AIM: Count how many lines hold the string "from". Answer with that number and nothing more.

DATA SEGMENT:
## Start

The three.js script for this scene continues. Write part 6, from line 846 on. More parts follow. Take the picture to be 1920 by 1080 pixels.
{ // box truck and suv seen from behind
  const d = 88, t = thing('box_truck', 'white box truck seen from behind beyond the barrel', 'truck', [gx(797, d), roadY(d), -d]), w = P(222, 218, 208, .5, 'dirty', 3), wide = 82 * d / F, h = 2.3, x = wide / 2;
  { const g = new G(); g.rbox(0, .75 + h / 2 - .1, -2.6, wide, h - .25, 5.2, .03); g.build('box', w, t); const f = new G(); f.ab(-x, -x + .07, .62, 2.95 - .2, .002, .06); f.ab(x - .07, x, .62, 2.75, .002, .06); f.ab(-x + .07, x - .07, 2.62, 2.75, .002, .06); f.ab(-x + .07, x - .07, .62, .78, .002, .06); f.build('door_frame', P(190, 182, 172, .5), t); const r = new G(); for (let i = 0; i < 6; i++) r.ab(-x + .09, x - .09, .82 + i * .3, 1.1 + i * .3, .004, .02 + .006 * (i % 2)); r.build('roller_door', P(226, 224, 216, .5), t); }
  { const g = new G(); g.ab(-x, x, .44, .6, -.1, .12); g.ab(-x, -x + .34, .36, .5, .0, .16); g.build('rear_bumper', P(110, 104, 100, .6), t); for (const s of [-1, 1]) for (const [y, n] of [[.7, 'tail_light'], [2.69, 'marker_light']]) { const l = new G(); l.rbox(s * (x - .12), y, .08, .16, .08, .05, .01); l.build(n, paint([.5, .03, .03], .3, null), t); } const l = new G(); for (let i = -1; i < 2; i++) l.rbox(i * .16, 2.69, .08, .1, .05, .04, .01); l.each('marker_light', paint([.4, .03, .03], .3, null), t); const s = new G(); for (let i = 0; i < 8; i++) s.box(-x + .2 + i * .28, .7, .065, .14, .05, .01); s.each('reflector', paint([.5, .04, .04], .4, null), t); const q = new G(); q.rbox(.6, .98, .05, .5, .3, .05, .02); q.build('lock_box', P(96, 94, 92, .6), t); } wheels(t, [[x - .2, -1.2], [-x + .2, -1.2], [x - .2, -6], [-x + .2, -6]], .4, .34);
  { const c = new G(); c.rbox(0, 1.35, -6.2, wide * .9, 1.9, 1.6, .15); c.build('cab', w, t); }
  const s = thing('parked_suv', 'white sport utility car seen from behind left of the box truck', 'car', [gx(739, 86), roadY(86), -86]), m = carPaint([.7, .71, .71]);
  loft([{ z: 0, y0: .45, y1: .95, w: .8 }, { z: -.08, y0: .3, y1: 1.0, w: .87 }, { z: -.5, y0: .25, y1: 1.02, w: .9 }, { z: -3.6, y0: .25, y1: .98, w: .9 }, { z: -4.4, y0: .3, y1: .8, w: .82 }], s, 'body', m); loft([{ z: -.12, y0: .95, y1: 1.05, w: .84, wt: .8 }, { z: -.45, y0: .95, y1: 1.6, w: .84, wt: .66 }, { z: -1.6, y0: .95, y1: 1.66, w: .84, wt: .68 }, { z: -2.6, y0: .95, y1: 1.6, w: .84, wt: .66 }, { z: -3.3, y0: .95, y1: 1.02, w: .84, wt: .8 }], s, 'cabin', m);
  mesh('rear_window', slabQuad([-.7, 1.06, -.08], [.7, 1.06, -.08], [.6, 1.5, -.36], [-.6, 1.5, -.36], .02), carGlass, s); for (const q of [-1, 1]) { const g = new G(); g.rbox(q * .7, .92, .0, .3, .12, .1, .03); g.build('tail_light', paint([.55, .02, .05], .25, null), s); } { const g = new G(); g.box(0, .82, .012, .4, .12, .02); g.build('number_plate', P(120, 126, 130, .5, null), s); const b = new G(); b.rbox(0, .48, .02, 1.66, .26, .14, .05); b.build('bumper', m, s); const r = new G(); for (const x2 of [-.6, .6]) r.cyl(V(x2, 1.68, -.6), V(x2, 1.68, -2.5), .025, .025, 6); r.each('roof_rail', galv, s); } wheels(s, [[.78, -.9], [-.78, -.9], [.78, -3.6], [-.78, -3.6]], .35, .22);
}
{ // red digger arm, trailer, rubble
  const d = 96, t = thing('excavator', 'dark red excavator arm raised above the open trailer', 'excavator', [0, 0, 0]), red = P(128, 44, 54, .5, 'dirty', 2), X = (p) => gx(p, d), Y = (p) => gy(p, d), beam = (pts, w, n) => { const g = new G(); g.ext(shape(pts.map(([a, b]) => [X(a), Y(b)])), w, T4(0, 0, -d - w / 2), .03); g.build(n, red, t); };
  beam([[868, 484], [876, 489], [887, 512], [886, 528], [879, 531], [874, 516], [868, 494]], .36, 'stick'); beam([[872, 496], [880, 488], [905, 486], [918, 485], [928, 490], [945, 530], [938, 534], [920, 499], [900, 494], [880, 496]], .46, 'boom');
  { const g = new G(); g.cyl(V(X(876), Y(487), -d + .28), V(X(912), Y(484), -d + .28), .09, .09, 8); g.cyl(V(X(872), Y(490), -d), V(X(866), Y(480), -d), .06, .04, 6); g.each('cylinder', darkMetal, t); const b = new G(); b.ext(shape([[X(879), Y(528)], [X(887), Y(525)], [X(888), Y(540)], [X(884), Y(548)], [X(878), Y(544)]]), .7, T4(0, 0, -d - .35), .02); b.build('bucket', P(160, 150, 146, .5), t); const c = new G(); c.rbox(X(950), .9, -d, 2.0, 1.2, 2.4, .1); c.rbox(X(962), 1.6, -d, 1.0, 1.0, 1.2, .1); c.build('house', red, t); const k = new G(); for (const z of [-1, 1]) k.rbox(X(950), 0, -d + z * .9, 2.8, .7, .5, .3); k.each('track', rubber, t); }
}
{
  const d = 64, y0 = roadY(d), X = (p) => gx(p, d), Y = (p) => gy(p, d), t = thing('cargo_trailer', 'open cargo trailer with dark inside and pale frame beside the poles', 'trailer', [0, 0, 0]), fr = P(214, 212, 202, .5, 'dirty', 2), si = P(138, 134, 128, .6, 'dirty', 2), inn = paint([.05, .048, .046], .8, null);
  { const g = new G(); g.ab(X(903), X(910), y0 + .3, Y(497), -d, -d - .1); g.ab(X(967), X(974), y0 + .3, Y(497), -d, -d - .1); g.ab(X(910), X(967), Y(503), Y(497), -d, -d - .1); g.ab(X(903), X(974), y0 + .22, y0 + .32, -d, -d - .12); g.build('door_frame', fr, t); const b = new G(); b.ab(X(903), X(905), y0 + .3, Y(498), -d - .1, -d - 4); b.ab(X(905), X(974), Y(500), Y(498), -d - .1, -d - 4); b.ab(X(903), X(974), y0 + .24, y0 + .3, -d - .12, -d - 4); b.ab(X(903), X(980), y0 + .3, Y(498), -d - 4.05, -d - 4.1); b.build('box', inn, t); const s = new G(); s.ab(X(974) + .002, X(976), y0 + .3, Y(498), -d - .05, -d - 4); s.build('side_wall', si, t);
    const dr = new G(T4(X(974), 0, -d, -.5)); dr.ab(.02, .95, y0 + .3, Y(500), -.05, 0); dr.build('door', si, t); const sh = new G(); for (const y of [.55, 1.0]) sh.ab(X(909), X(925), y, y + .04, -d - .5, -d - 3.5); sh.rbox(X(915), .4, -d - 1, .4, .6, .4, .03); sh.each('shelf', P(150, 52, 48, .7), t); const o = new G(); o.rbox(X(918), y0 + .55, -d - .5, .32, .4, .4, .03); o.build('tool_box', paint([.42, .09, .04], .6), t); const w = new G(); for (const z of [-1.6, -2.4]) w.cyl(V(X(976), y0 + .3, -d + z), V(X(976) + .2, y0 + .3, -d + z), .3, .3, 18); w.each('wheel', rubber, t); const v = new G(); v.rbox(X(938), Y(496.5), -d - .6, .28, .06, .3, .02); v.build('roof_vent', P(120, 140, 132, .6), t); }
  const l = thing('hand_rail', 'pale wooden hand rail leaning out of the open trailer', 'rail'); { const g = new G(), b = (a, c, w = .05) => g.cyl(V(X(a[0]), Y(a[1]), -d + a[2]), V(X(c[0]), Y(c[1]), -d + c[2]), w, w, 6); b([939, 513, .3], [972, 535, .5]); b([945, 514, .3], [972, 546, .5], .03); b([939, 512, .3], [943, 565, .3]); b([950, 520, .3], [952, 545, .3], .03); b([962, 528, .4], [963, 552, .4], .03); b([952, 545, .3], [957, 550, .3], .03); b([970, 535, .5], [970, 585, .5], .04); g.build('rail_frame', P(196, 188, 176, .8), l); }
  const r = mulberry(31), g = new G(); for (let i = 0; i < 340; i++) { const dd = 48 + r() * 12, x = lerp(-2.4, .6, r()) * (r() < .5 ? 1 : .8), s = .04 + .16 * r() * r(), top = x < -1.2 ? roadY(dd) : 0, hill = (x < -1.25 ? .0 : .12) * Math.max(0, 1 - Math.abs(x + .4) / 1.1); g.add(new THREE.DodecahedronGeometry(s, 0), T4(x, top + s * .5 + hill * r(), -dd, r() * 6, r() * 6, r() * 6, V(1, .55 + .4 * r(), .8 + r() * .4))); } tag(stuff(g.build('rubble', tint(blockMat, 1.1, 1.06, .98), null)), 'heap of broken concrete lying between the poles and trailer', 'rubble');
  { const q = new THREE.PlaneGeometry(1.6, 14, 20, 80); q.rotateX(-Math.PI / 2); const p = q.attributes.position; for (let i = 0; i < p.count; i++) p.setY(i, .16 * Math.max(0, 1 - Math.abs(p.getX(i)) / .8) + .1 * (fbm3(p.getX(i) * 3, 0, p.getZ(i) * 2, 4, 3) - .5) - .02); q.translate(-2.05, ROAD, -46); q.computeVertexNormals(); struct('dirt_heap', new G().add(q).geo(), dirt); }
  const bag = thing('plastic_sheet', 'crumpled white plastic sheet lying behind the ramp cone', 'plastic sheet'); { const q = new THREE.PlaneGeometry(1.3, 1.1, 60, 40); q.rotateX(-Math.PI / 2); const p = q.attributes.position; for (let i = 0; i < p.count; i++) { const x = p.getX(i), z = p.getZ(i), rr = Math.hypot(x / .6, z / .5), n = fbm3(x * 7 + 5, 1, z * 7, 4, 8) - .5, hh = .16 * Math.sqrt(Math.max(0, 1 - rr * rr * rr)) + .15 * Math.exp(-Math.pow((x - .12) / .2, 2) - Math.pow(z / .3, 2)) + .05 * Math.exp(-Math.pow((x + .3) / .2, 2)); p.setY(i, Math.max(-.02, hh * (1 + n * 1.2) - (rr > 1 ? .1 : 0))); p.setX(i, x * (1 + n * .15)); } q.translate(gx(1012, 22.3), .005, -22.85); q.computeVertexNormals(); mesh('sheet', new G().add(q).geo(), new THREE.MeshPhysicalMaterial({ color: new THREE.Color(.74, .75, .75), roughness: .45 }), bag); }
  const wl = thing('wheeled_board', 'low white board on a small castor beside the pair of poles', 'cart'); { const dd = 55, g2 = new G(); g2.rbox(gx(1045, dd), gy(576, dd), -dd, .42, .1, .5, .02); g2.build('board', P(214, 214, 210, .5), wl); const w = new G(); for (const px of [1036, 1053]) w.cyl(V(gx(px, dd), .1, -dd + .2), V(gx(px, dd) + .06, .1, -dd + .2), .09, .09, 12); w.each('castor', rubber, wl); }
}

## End

REPLY: 4